◆ STORED DATA ◆
########
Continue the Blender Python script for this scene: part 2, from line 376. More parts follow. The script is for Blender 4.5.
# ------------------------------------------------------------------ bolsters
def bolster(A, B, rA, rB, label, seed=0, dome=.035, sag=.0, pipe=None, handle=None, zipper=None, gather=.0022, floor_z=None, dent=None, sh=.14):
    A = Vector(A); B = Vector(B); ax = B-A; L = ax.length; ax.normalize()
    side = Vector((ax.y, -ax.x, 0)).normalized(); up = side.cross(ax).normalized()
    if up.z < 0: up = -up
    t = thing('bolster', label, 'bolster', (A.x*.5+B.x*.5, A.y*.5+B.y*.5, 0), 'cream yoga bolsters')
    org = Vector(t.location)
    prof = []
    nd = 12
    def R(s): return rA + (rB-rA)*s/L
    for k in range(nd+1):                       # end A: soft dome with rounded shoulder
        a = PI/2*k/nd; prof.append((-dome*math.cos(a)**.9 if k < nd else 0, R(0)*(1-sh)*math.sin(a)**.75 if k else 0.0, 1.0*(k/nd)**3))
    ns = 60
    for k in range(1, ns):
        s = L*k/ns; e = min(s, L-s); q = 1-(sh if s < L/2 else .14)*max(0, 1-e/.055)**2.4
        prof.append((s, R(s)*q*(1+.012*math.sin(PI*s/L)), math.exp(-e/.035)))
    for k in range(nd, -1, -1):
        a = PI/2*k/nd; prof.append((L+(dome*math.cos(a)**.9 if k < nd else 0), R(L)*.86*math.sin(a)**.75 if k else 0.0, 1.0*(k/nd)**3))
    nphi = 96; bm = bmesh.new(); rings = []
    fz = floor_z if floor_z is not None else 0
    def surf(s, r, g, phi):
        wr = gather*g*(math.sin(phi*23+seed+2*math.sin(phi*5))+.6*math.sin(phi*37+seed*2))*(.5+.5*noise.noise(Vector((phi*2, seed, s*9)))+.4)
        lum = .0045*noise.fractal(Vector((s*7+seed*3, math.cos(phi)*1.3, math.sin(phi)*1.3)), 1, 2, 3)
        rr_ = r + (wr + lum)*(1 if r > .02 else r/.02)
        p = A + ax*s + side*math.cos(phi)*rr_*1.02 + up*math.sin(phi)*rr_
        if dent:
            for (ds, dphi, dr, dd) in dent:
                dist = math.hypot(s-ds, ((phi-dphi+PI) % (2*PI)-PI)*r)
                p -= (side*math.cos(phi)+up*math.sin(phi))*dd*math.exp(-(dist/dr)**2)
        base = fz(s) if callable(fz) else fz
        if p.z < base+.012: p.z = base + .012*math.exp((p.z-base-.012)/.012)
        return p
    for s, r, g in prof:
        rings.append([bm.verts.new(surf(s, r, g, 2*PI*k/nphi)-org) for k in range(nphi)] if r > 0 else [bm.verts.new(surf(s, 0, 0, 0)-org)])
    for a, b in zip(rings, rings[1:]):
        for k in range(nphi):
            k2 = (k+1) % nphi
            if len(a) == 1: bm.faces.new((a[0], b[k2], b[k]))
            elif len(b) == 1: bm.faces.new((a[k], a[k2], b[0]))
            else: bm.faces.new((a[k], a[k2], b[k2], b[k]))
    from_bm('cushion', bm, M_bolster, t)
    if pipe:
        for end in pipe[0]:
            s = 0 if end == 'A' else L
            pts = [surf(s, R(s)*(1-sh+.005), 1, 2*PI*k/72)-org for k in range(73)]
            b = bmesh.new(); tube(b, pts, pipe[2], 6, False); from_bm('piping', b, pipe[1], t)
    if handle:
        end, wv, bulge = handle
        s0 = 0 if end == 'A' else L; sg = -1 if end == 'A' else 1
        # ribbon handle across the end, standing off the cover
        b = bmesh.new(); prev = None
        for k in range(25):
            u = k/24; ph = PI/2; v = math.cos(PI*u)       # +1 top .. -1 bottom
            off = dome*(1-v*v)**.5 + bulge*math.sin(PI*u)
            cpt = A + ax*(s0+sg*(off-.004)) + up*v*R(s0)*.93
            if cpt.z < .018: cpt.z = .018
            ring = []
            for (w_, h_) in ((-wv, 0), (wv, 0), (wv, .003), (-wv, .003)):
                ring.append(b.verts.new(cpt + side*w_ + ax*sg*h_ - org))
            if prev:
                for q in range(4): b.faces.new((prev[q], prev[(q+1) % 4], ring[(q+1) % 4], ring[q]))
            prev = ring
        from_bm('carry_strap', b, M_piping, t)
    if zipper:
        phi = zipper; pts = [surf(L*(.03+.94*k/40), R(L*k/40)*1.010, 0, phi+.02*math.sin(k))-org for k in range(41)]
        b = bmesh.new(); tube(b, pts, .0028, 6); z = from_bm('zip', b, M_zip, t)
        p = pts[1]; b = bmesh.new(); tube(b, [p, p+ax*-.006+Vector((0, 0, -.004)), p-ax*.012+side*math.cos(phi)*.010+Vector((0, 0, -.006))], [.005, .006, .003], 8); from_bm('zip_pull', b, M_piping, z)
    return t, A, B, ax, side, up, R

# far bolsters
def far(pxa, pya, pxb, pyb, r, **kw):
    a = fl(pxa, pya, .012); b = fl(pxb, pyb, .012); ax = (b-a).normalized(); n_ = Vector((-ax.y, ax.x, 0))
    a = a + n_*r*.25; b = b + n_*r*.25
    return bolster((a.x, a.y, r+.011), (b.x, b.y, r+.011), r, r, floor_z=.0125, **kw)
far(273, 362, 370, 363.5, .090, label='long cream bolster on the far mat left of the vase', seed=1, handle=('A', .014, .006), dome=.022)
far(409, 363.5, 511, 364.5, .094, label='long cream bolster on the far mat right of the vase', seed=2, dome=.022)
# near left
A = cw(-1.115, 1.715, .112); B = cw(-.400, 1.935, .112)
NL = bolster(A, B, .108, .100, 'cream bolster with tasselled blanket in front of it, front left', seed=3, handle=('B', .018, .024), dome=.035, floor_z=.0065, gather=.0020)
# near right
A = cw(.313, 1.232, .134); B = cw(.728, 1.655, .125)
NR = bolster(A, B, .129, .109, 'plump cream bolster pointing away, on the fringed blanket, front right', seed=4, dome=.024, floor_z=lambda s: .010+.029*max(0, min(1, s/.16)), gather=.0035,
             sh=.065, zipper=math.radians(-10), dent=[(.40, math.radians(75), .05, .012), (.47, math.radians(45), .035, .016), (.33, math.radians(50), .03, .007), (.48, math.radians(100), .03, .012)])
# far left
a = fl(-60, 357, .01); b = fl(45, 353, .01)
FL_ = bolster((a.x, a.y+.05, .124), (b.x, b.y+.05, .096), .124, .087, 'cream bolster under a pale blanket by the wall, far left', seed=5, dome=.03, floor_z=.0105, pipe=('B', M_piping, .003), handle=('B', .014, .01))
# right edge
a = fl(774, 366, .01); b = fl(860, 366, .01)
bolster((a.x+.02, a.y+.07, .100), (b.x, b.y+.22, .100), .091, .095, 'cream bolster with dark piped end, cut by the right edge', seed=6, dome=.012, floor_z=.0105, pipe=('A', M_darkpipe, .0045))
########
◆ YOUR TASK ◆
Exactly reproduce the material above.

◆ RESULT FOR THIS EXERCISE ◆
Continue the Blender Python script for this scene: part 2, from line 376. More parts follow. The script is for Blender 4.5.
# ------------------------------------------------------------------ bolsters
def bolster(A, B, rA, rB, label, seed=0, dome=.035, sag=.0, pipe=None, handle=None, zipper=None, gather=.0022, floor_z=None, dent=None, sh=.14):
    A = Vector(A); B = Vector(B); ax = B-A; L = ax.length; ax.normalize()
    side = Vector((ax.y, -ax.x, 0)).normalized(); up = side.cross(ax).normalized()
    if up.z < 0: up = -up
    t = thing('bolster', label, 'bolster', (A.x*.5+B.x*.5, A.y*.5+B.y*.5, 0), 'cream yoga bolsters')
    org = Vector(t.location)
    prof = []
    nd = 12
    def R(s): return rA + (rB-rA)*s/L
    for k in range(nd+1):                       # end A: soft dome with rounded shoulder
        a = PI/2*k/nd; prof.append((-dome*math.cos(a)**.9 if k < nd else 0, R(0)*(1-sh)*math.sin(a)**.75 if k else 0.0, 1.0*(k/nd)**3))
    ns = 60
    for k in range(1, ns):
        s = L*k/ns; e = min(s, L-s); q = 1-(sh if s < L/2 else .14)*max(0, 1-e/.055)**2.4
        prof.append((s, R(s)*q*(1+.012*math.sin(PI*s/L)), math.exp(-e/.035)))
    for k in range(nd, -1, -1):
        a = PI/2*k/nd; prof.append((L+(dome*math.cos(a)**.9 if k < nd else 0), R(L)*.86*math.sin(a)**.75 if k else 0.0, 1.0*(k/nd)**3))
    nphi = 96; bm = bmesh.new(); rings = []
    fz = floor_z if floor_z is not None else 0
    def surf(s, r, g, phi):
        wr = gather*g*(math.sin(phi*23+seed+2*math.sin(phi*5))+.6*math.sin(phi*37+seed*2))*(.5+.5*noise.noise(Vector((phi*2, seed, s*9)))+.4)
        lum = .0045*noise.fractal(Vector((s*7+seed*3, math.cos(phi)*1.3, math.sin(phi)*1.3)), 1, 2, 3)
        rr_ = r + (wr + lum)*(1 if r > .02 else r/.02)
        p = A + ax*s + side*math.cos(phi)*rr_*1.02 + up*math.sin(phi)*rr_
        if dent:
            for (ds, dphi, dr, dd) in dent:
                dist = math.hypot(s-ds, ((phi-dphi+PI) % (2*PI)-PI)*r)
                p -= (side*math.cos(phi)+up*math.sin(phi))*dd*math.exp(-(dist/dr)**2)
        base = fz(s) if callable(fz) else fz
        if p.z < base+.012: p.z = base + .012*math.exp((p.z-base-.012)/.012)
        return p
    for s, r, g in prof:
        rings.append([bm.verts.new(surf(s, r, g, 2*PI*k/nphi)-org) for k in range(nphi)] if r > 0 else [bm.verts.new(surf(s, 0, 0, 0)-org)])
    for a, b in zip(rings, rings[1:]):
        for k in range(nphi):
            k2 = (k+1) % nphi
            if len(a) == 1: bm.faces.new((a[0], b[k2], b[k]))
            elif len(b) == 1: bm.faces.new((a[k], a[k2], b[0]))
            else: bm.faces.new((a[k], a[k2], b[k2], b[k]))
    from_bm('cushion', bm, M_bolster, t)
    if pipe:
        for end in pipe[0]:
            s = 0 if end == 'A' else L
            pts = [surf(s, R(s)*(1-sh+.005), 1, 2*PI*k/72)-org for k in range(73)]
            b = bmesh.new(); tube(b, pts, pipe[2], 6, False); from_bm('piping', b, pipe[1], t)
    if handle:
        end, wv, bulge = handle
        s0 = 0 if end == 'A' else L; sg = -1 if end == 'A' else 1
        # ribbon handle across the end, standing off the cover
        b = bmesh.new(); prev = None
        for k in range(25):
            u = k/24; ph = PI/2; v = math.cos(PI*u)       # +1 top .. -1 bottom
            off = dome*(1-v*v)**.5 + bulge*math.sin(PI*u)
            cpt = A + ax*(s0+sg*(off-.004)) + up*v*R(s0)*.93
            if cpt.z < .018: cpt.z = .018
            ring = []
            for (w_, h_) in ((-wv, 0), (wv, 0), (wv, .003), (-wv, .003)):
                ring.append(b.verts.new(cpt + side*w_ + ax*sg*h_ - org))
            if prev:
                for q in range(4): b.faces.new((prev[q], prev[(q+1) % 4], ring[(q+1) % 4], ring[q]))
            prev = ring
        from_bm('carry_strap', b, M_piping, t)
    if zipper:
        phi = zipper; pts = [surf(L*(.03+.94*k/40), R(L*k/40)*1.010, 0, phi+.02*math.sin(k))-org for k in range(41)]
        b = bmesh.new(); tube(b, pts, .0028, 6); z = from_bm('zip', b, M_zip, t)
        p = pts[1]; b = bmesh.new(); tube(b, [p, p+ax*-.006+Vector((0, 0, -.004)), p-ax*.012+side*math.cos(phi)*.010+Vector((0, 0, -.006))], [.005, .006, .003], 8); from_bm('zip_pull', b, M_piping, z)
    return t, A, B, ax, side, up, R

# far bolsters
def far(pxa, pya, pxb, pyb, r, **kw):
    a = fl(pxa, pya, .012); b = fl(pxb, pyb, .012); ax = (b-a).normalized(); n_ = Vector((-ax.y, ax.x, 0))
    a = a + n_*r*.25; b = b + n_*r*.25
    return bolster((a.x, a.y, r+.011), (b.x, b.y, r+.011), r, r, floor_z=.0125, **kw)
far(273, 362, 370, 363.5, .090, label='long cream bolster on the far mat left of the vase', seed=1, handle=('A', .014, .006), dome=.022)
far(409, 363.5, 511, 364.5, .094, label='long cream bolster on the far mat right of the vase', seed=2, dome=.022)
# near left
A = cw(-1.115, 1.715, .112); B = cw(-.400, 1.935, .112)
NL = bolster(A, B, .108, .100, 'cream bolster with tasselled blanket in front of it, front left', seed=3, handle=('B', .018, .024), dome=.035, floor_z=.0065, gather=.0020)
# near right
A = cw(.313, 1.232, .134); B = cw(.728, 1.655, .125)
NR = bolster(A, B, .129, .109, 'plump cream bolster pointing away, on the fringed blanket, front right', seed=4, dome=.024, floor_z=lambda s: .010+.029*max(0, min(1, s/.16)), gather=.0035,
             sh=.065, zipper=math.radians(-10), dent=[(.40, math.radians(75), .05, .012), (.47, math.radians(45), .035, .016), (.33, math.radians(50), .03, .007), (.48, math.radians(100), .03, .012)])
# far left
a = fl(-60, 357, .01); b = fl(45, 353, .01)
FL_ = bolster((a.x, a.y+.05, .124), (b.x, b.y+.05, .096), .124, .087, 'cream bolster under a pale blanket by the wall, far left', seed=5, dome=.03, floor_z=.0105, pipe=('B', M_piping, .003), handle=('B', .014, .01))
# right edge
a = fl(774, 366, .01); b = fl(860, 366, .01)
bolster((a.x+.02, a.y+.07, .100), (b.x, b.y+.22, .100), .091, .095, 'cream bolster with dark piped end, cut by the right edge', seed=6, dome=.012, floor_z=.0105, pipe=('A', M_darkpipe, .0045))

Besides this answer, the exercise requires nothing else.